* _DATA SEGMENT_
○ ○ ○ ○ ○

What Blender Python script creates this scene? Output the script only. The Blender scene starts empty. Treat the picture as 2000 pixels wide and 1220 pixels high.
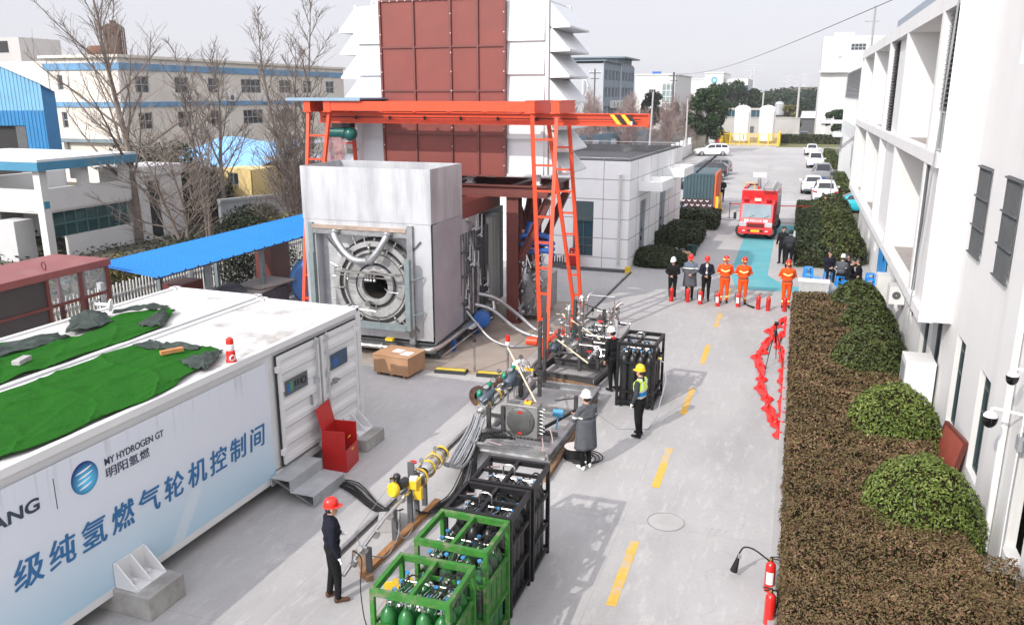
import bpy, bmesh, math, random
import numpy as np
from math import sin, cos, pi, radians as R, hypot, atan2
from mathutils import Vector, Matrix, Euler
random.seed(7); np.random.seed(7)
SC = bpy.context.scene
COL = SC.collection
# ------------------------------------------------------------------ camera, sky, sun
cam_d = bpy.data.cameras.new('camera'); cam = bpy.data.objects.new('camera', cam_d); COL.objects.link(cam)
cam.location = (0, 0, 8.0); cam.rotation_euler = (R(90 - 14.876), 0, R(18.844))
cam_d.sensor_width = 36; cam_d.lens = 28.8; cam_d.clip_start = .1; cam_d.clip_end = 4000
SC.camera = cam
SUN_EL, SUN_AZ = 34.5, 202.5          # the sun stands behind and to the left of the viewer
w = bpy.data.worlds.new('World'); SC.world = w; w.use_nodes = True
nt = w.node_tree; nt.nodes.clear()
sky = nt.nodes.new('ShaderNodeTexSky'); sky.sky_type = 'NISHITA'; sky.sun_disc = False
sky.sun_elevation = R(SUN_EL); sky.sun_rotation = R(SUN_AZ); sky.air_density = 1.0; sky.dust_density = 1.2; sky.ozone_density = 1.6
hs = nt.nodes.new('ShaderNodeHueSaturation'); hs.inputs['Saturation'].default_value = .38
bg = nt.nodes.new('ShaderNodeBackground'); bg.inputs[1].default_value = .125
ow = nt.nodes.new('ShaderNodeOutputWorld')
nt.links.new(sky.outputs[0], hs.inputs['Color']); mxw = nt.nodes.new('ShaderNodeMix'); mxw.data_type = 'RGBA'; mxw.inputs[0].default_value = .8; mxw.inputs[7].default_value = (4.65,4.58,4.98,1)   # thin high cloud veils the blue
nt.links.new(hs.outputs[0], mxw.inputs[6]); tcw = nt.nodes.new('ShaderNodeTexCoord'); spw = nt.nodes.new('ShaderNodeSeparateXYZ'); mrw = nt.nodes.new('ShaderNodeMapRange')
mrw.interpolation_type = 'SMOOTHSTEP'; mrw.inputs['From Min'].default_value = .14; mrw.inputs['From Max'].default_value = .6; mrw.inputs['To Min'].default_value = 1; mrw.inputs['To Max'].default_value = 1.5   # sky raised overhead, above the view, as added fill for shaded faces
scw = nt.nodes.new('ShaderNodeVectorMath'); scw.operation = 'SCALE'
nt.links.new(tcw.outputs['Generated'], spw.inputs[0]); nt.links.new(spw.outputs['Z'], mrw.inputs['Value']); nt.links.new(mxw.outputs[2], scw.inputs[0]); dtw = nt.nodes.new('ShaderNodeVectorMath'); dtw.operation = 'DOT_PRODUCT'; dtw.inputs[1].default_value = (-.315, -.761, .566); nt.links.new(tcw.outputs['Generated'], dtw.inputs[0])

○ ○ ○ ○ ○

* _AIM OF THE TASK_
Give every line of the material that includes the string "scene".

* _FINAL RESULT_
What Blender Python script creates this scene? Output the script only. The Blender scene starts empty. Treat the picture as 2000 pixels wide and 1220 pixels high.
SC = bpy.context.scene